Participation bodies will have one annual election week

| Rense Kuipers

One election week in which members of the UT community can vote for not only candidates of the university council but also for faculty and service councils. This are the changes which the amendment to the electoral regulations should ensure. The goals: less organisational burden and more attention and visibility for participation.

Herbert Wormeester, chairing one of the University Council meetings.
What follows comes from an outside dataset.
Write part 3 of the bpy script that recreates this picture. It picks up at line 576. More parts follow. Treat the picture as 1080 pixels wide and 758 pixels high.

At the UT, participation is organised at the central level (the University Council) and at the decentralised level (service councils and faculty councils). All these different councils have their own election committee and electoral regulations. 'While in broad strokes the regulations and are the same,' as explained by Valentine Veenhof, who was involved from the Human Resources department. 'Since there were more similarities than differences, we were looking at ways to group it together.'

Therefore, there will now be one central set of regulations, one central election committee and one annual election week. Veenhof states: 'This way, candidates have one point of contact and there is uniformity in the regulations. And by bringing all elections under one central committee, we also hope to relief pressure on the organisational side.'

Reinforcing

But the main reason is to strengthen participation, say Veenhof and chair of the University Council Herbert Wormeester. 'That is the big advantage of one election week. It allows us to generate much more attention to participation and its importance,' said Veenhof. 'Through good participation you get good governance. And good governance deserves good participation,' said Wormeester.

That is why it is important that there is something to choose from, says Wormeester. 'In the past, some elections were cancelled because number of candidates was too few. Having one election week can increase enthusiasm; it is clear to candidates when they can run for the election, campaigning can be done together and the community knows when voting can occur.'

Potential pitfalls

Veenhof and Wormeester also point out the potential pitfalls of centralising the university’s democracy. 'The local context matters,' says Wormeester. 'Which is why we need to keep room for diversity, even in the central regulations. For example, for the ITC faculty, there is room for an exception; because for that faculty, due to its student population, it is better to hold these elections at the end of the calendar year instead of the end of the academic year - as is the case for the UT-wide election week.'

Veenhof points out the potential danger of the decentralised elections getting overshadowed in the new set-up. 'Of course we hope that won’t happen. The University Council is the central participation body, so of course that will get a bit more attention. We hope that UT members know how to reach the participation at all levels.'

Towards the next summer holidays, the first UT-wide election week will take place.